Crowdsourcing application security closes the automated assessment gap

Crowdsourced pen tests aren't for everyone, but for one SaaS provider they help identify software flaws that automated tools may miss.

man standing out crowd individual

You could say Kris Lahiri, VP operations and chief security officer at enterprise file sharing platform provider Egnyte, was a bit of a skeptic when he first considered adding crowd-sourced penetration testing to the firm’s application security regimen. Indeed, the idea of giving permission for a bunch of unknown eyes to scour over their systems to see what they uncover is enough to make many security professionals hesitant.

Kris Lahiri Egnyte, Inc.

Egnyte COO and CISO Kris Lahiri

Over the years since its founding in 2007, Egnyte's approach to ensuring it was releasing software that didn’t place customers at-risk went through the evolution one would expect. Initially, the company identified and mitigated web application flaws that slipped through development with manual web application tests, explains Lahiri, but hiring outsiders to conduct software code assessments proved to be more time-consuming for their pace of updates. “We realized that the entire process takes about two to three weeks, and we could never move rapidly. Being a software-as-a-service company, we are innovating fast,” Lahiri says. Lahiri explains that, typically, Egnyte publishes new software updates, features and enhancements every two weeks. “It became clear that deep-dive manual application security assessments every six months, while valuable, is too slow,” he says.

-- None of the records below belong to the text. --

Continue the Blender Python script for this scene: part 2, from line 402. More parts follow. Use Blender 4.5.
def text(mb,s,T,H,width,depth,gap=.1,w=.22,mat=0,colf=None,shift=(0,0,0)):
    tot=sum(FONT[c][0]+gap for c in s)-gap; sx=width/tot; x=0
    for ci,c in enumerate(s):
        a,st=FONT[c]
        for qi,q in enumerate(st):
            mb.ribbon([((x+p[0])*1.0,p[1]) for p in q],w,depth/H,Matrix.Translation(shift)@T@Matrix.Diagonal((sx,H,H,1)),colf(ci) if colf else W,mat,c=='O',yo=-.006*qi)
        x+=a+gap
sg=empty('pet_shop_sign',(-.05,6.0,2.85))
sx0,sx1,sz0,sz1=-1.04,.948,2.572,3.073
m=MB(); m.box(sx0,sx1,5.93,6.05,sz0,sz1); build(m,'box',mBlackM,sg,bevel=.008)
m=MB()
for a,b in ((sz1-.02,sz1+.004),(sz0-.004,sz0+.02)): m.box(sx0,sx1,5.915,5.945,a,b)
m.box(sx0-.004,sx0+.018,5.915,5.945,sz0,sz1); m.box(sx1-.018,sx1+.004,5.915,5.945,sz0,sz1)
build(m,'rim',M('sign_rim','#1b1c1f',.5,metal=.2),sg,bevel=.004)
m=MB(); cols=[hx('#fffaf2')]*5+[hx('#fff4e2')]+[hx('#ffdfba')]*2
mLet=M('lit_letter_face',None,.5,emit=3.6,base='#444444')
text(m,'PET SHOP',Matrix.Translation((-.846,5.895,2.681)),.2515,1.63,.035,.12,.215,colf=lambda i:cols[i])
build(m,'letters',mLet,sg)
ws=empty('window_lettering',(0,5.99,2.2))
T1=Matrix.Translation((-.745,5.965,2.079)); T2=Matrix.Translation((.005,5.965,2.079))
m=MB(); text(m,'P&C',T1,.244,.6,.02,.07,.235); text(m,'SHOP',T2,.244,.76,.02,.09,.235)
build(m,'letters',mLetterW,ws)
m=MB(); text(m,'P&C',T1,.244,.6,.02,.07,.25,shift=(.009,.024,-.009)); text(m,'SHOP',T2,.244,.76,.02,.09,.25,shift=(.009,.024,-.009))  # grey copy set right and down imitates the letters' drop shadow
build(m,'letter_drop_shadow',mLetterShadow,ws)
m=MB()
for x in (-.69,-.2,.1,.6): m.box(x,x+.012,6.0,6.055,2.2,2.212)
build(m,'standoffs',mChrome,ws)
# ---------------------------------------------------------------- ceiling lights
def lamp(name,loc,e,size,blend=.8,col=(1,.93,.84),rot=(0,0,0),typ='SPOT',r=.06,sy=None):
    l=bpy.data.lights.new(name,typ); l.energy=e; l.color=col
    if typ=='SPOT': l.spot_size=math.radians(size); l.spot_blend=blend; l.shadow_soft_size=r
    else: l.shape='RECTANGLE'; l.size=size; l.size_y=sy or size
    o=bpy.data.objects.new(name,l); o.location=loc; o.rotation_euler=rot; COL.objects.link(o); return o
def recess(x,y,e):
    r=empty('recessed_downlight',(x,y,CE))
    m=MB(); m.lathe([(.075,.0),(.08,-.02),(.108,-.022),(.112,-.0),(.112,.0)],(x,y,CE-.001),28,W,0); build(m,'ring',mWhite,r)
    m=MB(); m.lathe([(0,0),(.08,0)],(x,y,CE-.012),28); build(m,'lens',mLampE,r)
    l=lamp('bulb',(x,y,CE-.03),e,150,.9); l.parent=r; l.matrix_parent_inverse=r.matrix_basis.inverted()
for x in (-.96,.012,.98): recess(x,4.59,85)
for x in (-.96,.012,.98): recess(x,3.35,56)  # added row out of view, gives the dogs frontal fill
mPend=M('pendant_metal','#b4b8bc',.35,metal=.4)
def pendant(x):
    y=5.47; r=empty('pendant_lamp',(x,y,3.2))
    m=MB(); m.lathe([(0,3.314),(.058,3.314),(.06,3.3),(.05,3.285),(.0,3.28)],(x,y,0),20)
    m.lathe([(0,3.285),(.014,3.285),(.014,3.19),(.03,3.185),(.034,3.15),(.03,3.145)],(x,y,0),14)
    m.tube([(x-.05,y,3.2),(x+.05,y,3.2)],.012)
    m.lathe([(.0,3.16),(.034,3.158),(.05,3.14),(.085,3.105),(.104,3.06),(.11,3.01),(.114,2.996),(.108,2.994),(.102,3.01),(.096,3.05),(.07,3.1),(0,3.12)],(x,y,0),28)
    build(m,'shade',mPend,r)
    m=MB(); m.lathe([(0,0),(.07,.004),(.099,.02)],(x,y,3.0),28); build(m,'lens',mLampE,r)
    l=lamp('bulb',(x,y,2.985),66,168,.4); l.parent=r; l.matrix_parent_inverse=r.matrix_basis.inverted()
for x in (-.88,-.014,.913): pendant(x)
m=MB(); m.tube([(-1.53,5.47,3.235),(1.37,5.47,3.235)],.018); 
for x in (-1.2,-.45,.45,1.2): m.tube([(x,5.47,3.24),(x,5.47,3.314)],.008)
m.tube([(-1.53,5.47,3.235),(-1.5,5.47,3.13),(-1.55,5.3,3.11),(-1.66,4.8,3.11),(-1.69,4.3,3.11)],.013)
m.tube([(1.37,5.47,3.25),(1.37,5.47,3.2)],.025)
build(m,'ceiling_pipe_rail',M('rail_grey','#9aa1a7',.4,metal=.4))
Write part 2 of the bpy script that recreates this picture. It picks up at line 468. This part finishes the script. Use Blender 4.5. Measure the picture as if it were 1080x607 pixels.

So that their application security assessments kept pace with the frequency of their software updates, Lahiri and his team turned to automated web application security assessment services. “While these platforms do check apps for potential flaws, and are quite effective, they do require considerable training to learn how an application works to be optimally effective,” he says. Lahiri says he wasn’t comfortable with the lag time between when an update is published or a new application is released and when a web application assessment tool became adequately trained.

Also, even when fully trained it is possible for web application assessment tools to miss software flaws. This is especially true for web applications, which tend to be more dynamic than most other types of applications. "Web application assessment software also lags behind development trends and toolsets. Development tools change so often that web application security assessors need to stay very focused just to keep up," Lahiri says.

“While we realized that we had to pay more attention to training automated software assessment tools, we also realized that there were many types of risks, such as missing some input, or social engineering type attacks, or someone trying to escalate privileges that are not readily, or even possible, to detect in purely automated way,” Lahiri says.

The decision to crowdsource application security

Lahiri began to consider adding crowd-based software security testing provided by application security startup Cobalt Labs to Egnyte's processes. The idea would be to find any security related flaws that made it past internal software security tests during development, automated application security tests, and periodic manual web application pen tests. But he remained skeptical. “My first doubt was because we are a startup and weren’t interested in running a public bounty program as a Facebook or Google would. Also, I wasn’t sure about the type or quality of researchers we’d get. Finally, I worried that a flaw uncovered could become public and tarnish the company brand,” he says. “I hesitantly went ahead, and we tried a crowd-sourced application security program,” he says.